When the London foursome launched themselves onto the scene in 2002, it was in a haze of snotty, fuck-you punk-rock energy. Their rebellious live shows were once synonymous with mayhem: constantly popping up in houses and  woefully small pubs, which more often than not got shut down by the po-po.

We’re clinging to the hope that the likely lads will make it through to the end. The greying bandmates, however, don’t exactly look convinced that things will go smoothly. Grimaces abound from the band as co-frontman Pete Doherty jumps on the drums to bang out The White Stripes’ ‘Seven Nation Army’ while drummer Gary Powell attempts to placate the audience. But Doherty soon leaps back to his mic for a snap, soothing rendition of The Foundations’ ‘Build Me Up Buttercup’ before his guitar stutters into ‘The Delaney’ and order is restored. Briefly.

Where once Doherty and fellow frontman Carl Barat flung themselves around as frenziedly as their riffs, now they stand stoic as ‘Time For Heroes’ is halted because fans are scaling the sound towers. Facepalm! How can they get this wayward bunch to chill out? A leapfrog – that’s what – which is exactly what Barat runs up to Doherty and does, before snatching a cursory kiss that claws a collective coo out of the crowd.

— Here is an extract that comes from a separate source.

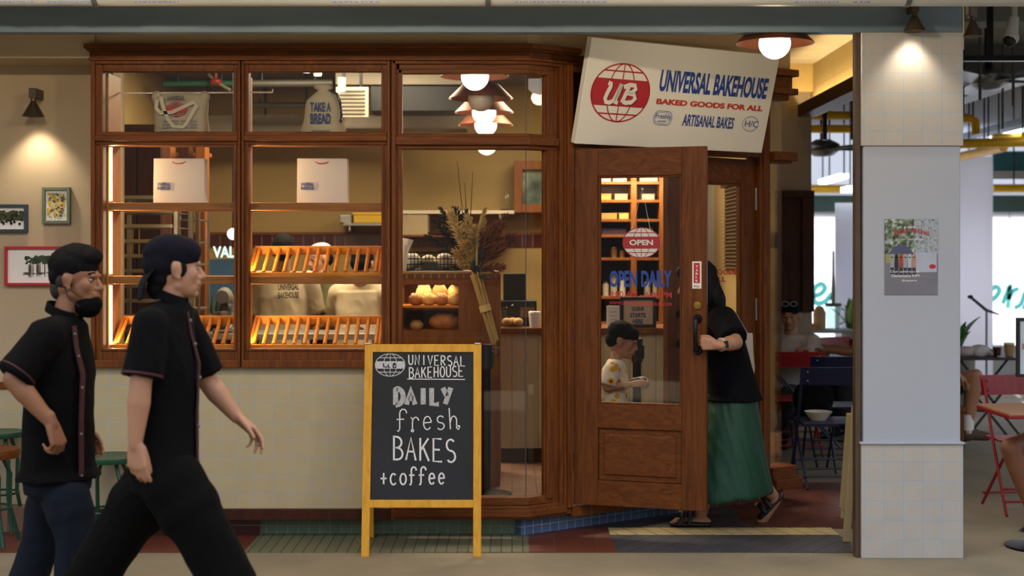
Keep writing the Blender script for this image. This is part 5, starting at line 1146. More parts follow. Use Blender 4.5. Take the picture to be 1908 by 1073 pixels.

Now the quartet can blast into ‘Death on the Stairs’ without abandon, and Doherty and Barat even share the same microphone like the old days. Swoon! The Libs might be slightly podgier around the edges these days, but that hasn’t slowed them down. They can still muster an adolescent outburst that echoes the hard-and-fast approach they emerged with more than a decade ago.

After the frenetic rumblings of ‘I Get Along’ close what’s been a turbulent set, the two indie legends floor each other by intensively hugging it out. And just to ensure things truly go off with a bang – albeit metaphorical – the four-piece line up at the front of the stage to thank the fans and to, er, do the hokey cokey. It’s mad and impulsive and it’s exactly the way we like our Libertines.